Jorge Robledo/Nuevos dictadores
Estas noches invernales son nefastas para las parejas que insisten en la anti higiénica costumbre de dormir juntos. No hay manera de no acabar jalándose las tilmas y gritándose en la oreja: “Me estas destapandoooo”. Ya puede uno darse de santos cuando se tira a broma y se amanece con la sonrisa en los labios, por lo regular alguno de los dos se levanta trompudo.
Recuerdo que antes las cobijas se podían mandar a hacer a la medida, así que el asunto lo resolvía el obrajero del pueblo, pero en la actualidad los cobertores se compran en las tiendas, tienen medidas estándares: individuales, matrimoniales, cuinsais, kingsais y ya, pero ninguna alcanza para tapar holgadamente a dos durmientes, sobre todo cuando hacen demasiado bulto por estar bien alimentados, o se despernancan en la inconciencia del sueño, o se agrega el gato de la familia que es especialista en encontrar el lugar más calientito de la casa, que es en medio de los roncantes.

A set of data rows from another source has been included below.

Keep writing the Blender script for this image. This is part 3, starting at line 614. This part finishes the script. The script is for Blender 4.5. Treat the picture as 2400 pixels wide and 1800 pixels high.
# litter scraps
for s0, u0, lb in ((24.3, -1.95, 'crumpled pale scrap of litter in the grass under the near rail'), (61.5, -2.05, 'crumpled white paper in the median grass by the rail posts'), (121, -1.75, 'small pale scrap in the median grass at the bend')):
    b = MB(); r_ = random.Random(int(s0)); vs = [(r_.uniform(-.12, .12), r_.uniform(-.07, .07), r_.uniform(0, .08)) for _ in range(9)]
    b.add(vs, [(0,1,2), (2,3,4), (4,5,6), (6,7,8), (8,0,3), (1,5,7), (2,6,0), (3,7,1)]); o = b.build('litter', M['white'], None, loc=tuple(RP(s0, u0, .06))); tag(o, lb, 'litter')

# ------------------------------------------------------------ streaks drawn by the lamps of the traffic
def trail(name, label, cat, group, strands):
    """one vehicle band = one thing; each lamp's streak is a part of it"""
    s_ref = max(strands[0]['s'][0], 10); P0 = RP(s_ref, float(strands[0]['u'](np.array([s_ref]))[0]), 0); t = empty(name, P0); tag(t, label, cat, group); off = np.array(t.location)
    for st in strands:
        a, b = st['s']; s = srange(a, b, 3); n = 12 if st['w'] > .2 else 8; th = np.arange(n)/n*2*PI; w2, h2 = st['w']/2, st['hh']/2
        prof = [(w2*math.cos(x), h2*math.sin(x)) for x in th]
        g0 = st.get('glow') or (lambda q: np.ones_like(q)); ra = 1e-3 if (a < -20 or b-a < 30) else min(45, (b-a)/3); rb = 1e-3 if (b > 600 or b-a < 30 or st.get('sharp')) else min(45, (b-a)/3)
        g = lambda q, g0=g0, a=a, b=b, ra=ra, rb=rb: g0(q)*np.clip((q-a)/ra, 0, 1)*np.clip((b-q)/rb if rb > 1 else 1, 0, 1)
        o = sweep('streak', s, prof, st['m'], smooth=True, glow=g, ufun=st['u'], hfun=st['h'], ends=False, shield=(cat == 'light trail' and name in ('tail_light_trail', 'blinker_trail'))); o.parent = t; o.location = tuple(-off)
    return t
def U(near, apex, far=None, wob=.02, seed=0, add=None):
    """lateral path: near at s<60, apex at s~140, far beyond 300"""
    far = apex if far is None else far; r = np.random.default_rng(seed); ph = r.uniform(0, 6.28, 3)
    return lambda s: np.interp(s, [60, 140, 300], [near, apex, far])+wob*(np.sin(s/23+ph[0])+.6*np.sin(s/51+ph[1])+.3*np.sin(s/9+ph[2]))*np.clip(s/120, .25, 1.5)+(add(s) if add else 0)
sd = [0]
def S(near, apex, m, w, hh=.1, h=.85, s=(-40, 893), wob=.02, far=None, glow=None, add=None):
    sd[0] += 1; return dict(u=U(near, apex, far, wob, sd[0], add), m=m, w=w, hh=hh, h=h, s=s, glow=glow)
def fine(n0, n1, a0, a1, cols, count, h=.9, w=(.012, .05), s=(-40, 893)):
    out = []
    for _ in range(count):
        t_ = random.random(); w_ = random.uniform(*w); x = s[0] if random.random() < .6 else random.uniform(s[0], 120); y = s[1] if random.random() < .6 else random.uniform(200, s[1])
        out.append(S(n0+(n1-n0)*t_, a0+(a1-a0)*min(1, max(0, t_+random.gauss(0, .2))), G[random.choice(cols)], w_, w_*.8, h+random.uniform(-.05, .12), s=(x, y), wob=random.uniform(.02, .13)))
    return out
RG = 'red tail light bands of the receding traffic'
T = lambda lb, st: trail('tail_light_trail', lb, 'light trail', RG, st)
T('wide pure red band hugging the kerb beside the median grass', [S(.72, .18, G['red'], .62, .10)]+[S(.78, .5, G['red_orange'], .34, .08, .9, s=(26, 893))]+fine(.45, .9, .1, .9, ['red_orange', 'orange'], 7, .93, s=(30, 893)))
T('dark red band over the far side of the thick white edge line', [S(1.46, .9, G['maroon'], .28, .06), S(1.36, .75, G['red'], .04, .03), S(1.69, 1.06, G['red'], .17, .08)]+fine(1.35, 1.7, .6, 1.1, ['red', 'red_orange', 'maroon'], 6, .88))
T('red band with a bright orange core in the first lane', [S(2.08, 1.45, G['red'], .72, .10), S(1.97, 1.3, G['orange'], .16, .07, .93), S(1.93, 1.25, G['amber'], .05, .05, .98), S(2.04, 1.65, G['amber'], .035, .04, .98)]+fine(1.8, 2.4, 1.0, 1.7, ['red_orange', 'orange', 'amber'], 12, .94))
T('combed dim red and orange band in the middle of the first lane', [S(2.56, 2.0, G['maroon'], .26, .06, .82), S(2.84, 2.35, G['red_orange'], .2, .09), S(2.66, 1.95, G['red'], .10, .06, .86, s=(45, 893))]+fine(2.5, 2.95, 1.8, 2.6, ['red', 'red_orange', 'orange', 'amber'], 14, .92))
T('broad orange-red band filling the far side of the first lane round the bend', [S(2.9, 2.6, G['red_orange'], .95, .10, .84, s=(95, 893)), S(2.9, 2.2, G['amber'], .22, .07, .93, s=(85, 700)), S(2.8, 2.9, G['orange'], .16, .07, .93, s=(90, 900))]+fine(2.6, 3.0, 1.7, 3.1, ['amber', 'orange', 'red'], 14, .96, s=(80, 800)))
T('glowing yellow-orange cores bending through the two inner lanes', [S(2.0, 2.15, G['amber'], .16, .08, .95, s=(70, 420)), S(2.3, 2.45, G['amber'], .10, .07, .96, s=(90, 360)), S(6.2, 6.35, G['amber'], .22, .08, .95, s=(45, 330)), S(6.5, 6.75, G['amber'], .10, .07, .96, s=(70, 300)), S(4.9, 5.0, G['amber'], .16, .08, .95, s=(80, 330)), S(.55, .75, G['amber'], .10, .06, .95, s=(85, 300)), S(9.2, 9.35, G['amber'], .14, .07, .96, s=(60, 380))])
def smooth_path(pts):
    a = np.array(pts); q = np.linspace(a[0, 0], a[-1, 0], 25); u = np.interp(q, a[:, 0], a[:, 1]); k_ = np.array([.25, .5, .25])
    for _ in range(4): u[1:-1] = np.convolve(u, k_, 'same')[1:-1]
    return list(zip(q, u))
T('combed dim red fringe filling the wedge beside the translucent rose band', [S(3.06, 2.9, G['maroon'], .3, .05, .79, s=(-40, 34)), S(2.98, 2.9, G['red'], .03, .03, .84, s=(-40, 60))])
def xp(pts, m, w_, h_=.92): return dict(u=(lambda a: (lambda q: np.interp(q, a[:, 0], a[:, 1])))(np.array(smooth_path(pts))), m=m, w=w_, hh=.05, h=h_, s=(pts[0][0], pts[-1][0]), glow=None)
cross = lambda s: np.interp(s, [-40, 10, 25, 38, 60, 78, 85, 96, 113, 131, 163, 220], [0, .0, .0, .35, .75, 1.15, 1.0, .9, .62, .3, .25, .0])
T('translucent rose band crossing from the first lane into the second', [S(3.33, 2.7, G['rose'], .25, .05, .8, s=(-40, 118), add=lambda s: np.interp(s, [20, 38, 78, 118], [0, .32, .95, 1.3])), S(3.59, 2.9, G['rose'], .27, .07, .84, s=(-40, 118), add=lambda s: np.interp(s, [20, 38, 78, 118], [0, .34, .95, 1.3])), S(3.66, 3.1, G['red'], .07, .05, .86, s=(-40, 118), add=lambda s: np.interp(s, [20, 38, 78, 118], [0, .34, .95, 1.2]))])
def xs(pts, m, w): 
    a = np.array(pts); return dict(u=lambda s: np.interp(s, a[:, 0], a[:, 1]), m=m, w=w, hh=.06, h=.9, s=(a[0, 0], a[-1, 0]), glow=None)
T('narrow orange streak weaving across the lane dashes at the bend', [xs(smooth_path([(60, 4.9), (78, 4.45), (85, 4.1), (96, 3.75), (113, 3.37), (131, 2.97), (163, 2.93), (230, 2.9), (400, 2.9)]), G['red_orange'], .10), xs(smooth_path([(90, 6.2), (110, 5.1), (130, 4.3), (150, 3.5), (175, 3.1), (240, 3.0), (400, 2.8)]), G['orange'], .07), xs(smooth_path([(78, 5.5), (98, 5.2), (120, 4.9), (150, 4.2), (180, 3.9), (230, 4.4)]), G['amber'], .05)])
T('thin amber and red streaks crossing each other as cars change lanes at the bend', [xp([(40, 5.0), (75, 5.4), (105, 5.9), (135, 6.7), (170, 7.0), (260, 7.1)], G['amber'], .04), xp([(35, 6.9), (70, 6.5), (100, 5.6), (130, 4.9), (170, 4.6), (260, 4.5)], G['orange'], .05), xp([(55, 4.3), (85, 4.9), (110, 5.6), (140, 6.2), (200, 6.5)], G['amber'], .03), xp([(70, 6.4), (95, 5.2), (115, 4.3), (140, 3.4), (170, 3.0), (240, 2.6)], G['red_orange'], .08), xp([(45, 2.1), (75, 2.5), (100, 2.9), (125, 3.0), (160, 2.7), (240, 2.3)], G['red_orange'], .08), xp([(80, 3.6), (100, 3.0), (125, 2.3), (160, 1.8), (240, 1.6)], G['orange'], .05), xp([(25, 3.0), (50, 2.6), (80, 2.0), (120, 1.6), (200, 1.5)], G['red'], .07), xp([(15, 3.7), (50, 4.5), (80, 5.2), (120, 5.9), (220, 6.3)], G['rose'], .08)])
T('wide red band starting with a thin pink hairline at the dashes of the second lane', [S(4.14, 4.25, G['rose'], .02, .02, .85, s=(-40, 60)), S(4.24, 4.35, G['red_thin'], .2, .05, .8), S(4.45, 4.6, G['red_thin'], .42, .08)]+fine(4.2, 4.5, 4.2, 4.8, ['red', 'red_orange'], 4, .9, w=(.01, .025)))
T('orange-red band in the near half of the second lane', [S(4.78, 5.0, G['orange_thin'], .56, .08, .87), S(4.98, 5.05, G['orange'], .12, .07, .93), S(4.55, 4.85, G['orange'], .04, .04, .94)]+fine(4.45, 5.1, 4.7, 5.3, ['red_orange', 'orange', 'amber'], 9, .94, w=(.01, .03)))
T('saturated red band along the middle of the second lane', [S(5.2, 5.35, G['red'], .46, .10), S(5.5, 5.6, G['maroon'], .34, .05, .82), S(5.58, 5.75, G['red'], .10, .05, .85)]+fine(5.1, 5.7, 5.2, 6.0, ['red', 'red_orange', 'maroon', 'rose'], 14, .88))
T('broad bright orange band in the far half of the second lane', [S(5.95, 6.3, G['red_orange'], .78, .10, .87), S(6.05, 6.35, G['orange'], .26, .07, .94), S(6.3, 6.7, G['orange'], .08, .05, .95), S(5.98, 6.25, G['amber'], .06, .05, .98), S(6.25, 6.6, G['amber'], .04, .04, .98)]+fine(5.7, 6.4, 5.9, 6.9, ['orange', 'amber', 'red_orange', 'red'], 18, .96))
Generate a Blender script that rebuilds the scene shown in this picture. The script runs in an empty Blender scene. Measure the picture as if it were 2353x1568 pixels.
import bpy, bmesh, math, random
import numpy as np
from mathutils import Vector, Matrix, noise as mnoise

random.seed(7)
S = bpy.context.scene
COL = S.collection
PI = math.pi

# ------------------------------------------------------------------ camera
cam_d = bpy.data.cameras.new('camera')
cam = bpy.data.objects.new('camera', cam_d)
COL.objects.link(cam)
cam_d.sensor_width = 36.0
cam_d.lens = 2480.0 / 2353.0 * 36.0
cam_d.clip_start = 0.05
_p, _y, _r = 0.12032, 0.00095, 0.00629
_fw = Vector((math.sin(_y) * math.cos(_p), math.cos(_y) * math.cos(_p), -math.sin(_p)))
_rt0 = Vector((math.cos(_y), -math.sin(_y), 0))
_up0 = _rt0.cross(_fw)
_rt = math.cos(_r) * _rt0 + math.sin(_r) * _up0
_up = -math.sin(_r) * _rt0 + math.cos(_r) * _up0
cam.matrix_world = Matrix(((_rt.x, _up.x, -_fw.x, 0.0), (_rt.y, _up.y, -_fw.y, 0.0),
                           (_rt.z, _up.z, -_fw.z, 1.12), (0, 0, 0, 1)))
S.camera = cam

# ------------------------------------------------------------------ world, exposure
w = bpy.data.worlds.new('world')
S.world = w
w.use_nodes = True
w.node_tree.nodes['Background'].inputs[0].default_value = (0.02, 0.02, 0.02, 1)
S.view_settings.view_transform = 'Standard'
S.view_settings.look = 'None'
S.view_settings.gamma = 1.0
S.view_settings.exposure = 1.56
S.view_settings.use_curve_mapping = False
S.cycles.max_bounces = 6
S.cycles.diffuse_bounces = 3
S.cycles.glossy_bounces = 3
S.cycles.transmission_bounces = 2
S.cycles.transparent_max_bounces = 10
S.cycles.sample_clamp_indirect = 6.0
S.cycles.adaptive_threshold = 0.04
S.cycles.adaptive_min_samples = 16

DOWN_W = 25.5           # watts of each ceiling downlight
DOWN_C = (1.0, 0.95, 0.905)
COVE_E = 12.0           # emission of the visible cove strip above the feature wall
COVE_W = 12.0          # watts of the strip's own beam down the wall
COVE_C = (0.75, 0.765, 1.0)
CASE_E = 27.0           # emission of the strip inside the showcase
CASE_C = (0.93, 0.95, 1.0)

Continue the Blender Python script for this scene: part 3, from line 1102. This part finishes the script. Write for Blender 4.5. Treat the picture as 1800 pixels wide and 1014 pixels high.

Y aunque dice el dicho en tono de pregunta que “¿A oscuras quién ve y dormido quién siente?” no falta que entre tirón y tirón de cobertores, acabe uno dándose algún codazo y ríase usted de la segunda guerra mundial.
Pues antenoche nos pasó todo eso, así que antes del divorcio necesario, Lola pensó en comprar en La Parisina unas tiras de tela lo más perecidas en color y textura a la vieja cobija que usamos desde tiempos inmemoriales, pero sólo lo logró en un cincuenta por ciento, es decir, encontró la textura afelpada gastadona, pero el color pardo tirando a fucsia no hubo modo, sólo consiguió un amarillo oscuro deslavado con manchas negras… ¡Pues esa compró! Y se puso el día entero a coser y añadir la tilma. Ahora, debajo de la colcha cuelgan a los lados unas cenefas atigradas, con lo que ganamos dos cosas: ya cubren toda la cama y no hay modo de destaparse el uno al otro y, lo más importante, el gato cree que ahora duerme un tigre con nosotros y ya no se sube a la cama.